Saved entries
━━━━━━
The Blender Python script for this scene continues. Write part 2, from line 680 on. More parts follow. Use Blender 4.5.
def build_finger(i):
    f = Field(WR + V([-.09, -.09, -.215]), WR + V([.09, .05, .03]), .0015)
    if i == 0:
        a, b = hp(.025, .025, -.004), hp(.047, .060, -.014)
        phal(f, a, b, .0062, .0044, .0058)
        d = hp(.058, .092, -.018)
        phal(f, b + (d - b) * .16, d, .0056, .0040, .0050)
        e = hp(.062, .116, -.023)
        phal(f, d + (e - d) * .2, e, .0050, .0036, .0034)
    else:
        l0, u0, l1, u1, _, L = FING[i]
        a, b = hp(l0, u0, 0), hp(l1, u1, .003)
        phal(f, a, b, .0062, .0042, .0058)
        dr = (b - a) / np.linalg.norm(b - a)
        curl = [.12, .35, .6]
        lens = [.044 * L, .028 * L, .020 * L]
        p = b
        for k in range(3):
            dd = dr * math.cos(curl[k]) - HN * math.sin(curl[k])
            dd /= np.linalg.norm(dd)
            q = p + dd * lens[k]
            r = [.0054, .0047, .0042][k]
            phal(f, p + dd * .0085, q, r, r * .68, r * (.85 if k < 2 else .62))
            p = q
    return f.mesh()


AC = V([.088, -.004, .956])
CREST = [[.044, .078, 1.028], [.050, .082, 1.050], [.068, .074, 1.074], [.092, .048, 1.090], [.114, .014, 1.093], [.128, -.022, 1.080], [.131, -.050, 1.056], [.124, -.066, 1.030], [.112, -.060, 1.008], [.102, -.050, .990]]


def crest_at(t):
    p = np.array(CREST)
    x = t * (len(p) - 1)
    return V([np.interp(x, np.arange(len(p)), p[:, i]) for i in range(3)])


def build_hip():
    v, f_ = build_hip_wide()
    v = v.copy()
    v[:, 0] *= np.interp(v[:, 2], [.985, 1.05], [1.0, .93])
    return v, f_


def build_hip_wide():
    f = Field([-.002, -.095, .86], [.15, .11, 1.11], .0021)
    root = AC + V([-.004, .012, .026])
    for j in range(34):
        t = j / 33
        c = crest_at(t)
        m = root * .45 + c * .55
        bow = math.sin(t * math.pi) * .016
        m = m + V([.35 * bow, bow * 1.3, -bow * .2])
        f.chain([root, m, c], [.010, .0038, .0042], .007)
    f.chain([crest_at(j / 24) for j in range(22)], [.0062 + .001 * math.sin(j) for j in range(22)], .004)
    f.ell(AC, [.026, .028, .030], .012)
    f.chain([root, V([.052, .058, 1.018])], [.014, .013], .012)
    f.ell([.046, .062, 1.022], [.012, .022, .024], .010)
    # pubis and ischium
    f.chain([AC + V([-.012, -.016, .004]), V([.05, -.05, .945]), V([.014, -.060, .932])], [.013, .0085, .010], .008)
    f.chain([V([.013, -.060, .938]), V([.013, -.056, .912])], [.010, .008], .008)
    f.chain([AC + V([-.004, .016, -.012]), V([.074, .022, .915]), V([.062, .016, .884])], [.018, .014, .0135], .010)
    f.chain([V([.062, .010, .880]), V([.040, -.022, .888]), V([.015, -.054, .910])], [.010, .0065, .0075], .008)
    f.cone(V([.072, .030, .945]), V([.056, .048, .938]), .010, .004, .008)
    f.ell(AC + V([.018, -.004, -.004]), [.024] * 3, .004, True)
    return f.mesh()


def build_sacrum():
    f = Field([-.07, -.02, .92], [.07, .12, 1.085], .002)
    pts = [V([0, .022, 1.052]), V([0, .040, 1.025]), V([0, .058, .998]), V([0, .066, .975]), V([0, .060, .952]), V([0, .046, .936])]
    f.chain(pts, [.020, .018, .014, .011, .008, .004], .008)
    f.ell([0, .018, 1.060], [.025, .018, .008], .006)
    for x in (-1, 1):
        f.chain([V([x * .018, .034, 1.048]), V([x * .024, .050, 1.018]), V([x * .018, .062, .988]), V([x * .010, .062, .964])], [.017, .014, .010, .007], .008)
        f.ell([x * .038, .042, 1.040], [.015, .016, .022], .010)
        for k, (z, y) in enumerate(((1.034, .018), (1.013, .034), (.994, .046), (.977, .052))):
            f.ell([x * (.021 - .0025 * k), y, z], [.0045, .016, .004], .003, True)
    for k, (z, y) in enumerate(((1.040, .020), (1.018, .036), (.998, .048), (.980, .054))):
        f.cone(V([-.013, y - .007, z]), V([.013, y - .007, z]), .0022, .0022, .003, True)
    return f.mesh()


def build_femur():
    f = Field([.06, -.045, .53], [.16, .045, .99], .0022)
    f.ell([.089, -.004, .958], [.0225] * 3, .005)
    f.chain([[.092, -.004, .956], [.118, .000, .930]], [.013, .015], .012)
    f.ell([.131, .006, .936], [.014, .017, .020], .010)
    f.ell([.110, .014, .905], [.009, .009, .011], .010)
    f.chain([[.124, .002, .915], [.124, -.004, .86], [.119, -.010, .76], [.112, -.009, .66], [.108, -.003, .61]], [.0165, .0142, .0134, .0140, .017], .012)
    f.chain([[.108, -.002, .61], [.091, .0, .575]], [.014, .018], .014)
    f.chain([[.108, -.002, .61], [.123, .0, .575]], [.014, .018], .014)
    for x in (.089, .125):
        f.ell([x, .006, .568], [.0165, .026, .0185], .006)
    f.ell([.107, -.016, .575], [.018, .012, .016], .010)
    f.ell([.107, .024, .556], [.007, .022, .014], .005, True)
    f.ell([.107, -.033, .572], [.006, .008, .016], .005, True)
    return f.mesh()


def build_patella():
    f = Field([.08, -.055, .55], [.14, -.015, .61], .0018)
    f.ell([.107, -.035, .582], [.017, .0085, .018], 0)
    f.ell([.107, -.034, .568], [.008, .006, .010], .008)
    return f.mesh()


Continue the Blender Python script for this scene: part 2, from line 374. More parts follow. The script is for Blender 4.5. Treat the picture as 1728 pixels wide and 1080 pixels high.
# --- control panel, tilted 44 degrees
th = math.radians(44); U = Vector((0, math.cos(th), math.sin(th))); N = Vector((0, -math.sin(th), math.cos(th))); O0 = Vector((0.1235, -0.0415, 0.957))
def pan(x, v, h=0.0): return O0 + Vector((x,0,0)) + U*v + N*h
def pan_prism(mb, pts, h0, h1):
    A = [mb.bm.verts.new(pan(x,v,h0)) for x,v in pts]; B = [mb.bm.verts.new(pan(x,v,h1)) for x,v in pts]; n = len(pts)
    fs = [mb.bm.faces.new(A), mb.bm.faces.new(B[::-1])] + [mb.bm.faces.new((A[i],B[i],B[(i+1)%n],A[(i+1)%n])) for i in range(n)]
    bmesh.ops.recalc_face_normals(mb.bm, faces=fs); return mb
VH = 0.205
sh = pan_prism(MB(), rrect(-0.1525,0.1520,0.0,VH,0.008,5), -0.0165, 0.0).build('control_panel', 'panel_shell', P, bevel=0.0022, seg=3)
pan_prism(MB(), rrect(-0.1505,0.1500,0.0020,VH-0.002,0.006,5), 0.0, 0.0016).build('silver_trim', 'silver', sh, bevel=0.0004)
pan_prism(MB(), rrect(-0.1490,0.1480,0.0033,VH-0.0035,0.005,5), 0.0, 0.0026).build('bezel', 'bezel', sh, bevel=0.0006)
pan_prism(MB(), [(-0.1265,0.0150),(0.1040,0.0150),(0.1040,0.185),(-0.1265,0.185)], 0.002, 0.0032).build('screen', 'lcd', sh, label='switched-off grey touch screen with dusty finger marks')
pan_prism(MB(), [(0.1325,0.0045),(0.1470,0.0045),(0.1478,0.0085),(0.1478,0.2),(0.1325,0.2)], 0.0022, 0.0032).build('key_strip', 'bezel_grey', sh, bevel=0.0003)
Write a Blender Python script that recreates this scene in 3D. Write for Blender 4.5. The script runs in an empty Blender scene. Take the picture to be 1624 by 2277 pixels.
━━━━━━
_Task description_:
Only a number is needed: how many lines of the material above contain "from"?

_Final result_:
2